Teach them to write an English sentence

At a recent industry conference (I’m intentionally obfuscating the location and the industry, but my source is reliable), a speaker, the head of the mechanical engineering department at a large university, invited the audience to tell him what specific coursework would make graduates with master’s degrees more attractive as new hires.

The first person to rise to the challenge indicated that his company was less interested in hiring people with master’s degrees than in hiring people with bachelor’s degrees in engineering; but, that said, there were two basic skills he found lacking, not just in graduates of the speaker’s program but in graduates of all three of the local engineering schools.
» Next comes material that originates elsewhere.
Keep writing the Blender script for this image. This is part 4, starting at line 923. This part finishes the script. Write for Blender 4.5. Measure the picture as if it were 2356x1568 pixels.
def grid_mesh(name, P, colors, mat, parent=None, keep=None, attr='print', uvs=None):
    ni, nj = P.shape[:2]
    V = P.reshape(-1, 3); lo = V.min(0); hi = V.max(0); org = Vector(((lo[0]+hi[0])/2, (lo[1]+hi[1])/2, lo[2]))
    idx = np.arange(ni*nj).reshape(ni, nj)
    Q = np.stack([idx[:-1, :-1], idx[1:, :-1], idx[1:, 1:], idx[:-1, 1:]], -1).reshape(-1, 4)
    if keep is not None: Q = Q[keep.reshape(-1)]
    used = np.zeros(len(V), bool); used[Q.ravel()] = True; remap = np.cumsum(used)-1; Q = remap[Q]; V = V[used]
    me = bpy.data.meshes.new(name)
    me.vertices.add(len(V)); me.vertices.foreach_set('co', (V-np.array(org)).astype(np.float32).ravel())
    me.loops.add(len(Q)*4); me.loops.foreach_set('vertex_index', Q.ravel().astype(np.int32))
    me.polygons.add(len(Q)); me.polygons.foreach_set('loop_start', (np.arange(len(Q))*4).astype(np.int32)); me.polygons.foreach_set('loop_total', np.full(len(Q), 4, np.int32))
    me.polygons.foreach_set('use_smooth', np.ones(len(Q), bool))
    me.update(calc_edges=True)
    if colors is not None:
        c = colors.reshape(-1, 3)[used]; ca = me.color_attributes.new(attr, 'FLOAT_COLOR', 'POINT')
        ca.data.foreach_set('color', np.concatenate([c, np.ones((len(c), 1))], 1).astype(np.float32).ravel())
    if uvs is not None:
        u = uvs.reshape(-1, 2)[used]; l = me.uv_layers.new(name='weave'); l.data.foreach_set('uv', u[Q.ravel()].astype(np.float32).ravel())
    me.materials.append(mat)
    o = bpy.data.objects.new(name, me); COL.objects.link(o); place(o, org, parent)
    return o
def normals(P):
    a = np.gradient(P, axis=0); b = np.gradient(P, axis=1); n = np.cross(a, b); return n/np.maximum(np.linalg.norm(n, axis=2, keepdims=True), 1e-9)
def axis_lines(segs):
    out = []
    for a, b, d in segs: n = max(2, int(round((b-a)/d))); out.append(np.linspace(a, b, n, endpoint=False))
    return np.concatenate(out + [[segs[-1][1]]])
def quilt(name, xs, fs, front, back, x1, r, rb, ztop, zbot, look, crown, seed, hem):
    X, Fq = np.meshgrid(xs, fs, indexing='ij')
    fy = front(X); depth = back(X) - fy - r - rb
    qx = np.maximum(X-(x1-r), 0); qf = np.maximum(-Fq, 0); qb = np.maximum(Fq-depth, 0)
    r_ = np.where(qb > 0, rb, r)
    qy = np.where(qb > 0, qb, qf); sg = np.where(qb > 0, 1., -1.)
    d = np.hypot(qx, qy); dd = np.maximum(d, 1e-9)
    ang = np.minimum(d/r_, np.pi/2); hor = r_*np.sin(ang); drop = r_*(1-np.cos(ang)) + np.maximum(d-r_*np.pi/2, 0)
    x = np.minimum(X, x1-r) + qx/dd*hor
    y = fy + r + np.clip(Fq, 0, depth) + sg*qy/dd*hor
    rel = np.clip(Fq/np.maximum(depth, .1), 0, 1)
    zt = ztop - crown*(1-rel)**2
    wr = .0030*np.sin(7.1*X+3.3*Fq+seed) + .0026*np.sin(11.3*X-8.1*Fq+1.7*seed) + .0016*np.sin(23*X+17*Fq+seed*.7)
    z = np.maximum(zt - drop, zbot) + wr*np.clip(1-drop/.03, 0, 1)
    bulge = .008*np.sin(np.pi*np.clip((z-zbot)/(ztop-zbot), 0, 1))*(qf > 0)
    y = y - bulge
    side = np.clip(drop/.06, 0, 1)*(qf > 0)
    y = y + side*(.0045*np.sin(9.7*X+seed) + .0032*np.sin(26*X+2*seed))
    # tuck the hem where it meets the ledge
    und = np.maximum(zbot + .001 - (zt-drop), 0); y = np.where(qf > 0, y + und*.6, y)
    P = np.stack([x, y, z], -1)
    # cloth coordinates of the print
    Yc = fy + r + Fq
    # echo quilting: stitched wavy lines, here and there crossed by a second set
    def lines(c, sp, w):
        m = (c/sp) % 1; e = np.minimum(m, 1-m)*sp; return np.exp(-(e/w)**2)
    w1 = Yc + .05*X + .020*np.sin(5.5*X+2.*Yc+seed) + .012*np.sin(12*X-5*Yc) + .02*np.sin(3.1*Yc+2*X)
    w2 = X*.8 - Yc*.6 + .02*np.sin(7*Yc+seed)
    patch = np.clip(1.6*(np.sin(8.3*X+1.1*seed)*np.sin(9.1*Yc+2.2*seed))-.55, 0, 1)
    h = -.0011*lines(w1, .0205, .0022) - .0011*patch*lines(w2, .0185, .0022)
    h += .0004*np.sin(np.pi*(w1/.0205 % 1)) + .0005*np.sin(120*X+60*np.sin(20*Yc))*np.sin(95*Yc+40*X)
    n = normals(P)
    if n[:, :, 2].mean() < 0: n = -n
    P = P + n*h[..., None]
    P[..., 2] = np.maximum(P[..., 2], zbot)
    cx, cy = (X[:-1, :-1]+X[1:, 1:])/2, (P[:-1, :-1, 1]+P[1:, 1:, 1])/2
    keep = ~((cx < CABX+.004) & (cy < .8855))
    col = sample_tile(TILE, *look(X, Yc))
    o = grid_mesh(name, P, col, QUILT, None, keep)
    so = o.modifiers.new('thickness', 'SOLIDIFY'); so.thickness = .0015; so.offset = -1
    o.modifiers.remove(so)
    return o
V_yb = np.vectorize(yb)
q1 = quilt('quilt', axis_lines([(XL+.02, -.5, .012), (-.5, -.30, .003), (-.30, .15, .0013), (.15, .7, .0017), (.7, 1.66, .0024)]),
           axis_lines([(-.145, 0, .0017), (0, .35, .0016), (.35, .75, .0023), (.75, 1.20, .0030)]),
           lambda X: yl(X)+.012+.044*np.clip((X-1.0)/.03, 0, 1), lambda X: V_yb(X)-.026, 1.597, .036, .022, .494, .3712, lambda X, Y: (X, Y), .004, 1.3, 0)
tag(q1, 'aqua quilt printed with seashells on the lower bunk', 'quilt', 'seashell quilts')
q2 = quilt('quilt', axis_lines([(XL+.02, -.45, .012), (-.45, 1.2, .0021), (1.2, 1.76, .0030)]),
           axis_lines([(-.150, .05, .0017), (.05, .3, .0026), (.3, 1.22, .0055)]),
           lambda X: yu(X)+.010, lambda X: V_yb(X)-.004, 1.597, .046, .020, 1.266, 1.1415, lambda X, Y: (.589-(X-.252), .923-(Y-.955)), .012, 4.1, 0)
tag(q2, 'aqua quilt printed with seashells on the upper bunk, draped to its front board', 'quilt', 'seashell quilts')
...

First, he said, they all know about CAD and 3D modeling software, but none of them know basic drafting. So they design products that can’t actually be manufactured. Make them take a basic drafting course, so they can make a sketch.

Second, he said, teach them to write an English sentence. I want engineers who know enough about technical writing to produce a report that I can understand when I read it. You’re not doing that.

The audience approved. The professor responded pusillanimously, saying those courses had to be removed from the curriculum to make way for more engineering courses. The questioner was not impressed.


1 comment:

David Bergsland said...

I had the same problem in my digital publishing degree. For all schools, the problem is professors who have never worked in the field. So they have no practical knowledge to share. Nor do they understand the needs of the industry in day to day work.

My best source of students for my 2-year degree was graduates with Master's who could not find work because they had no practical knowledge.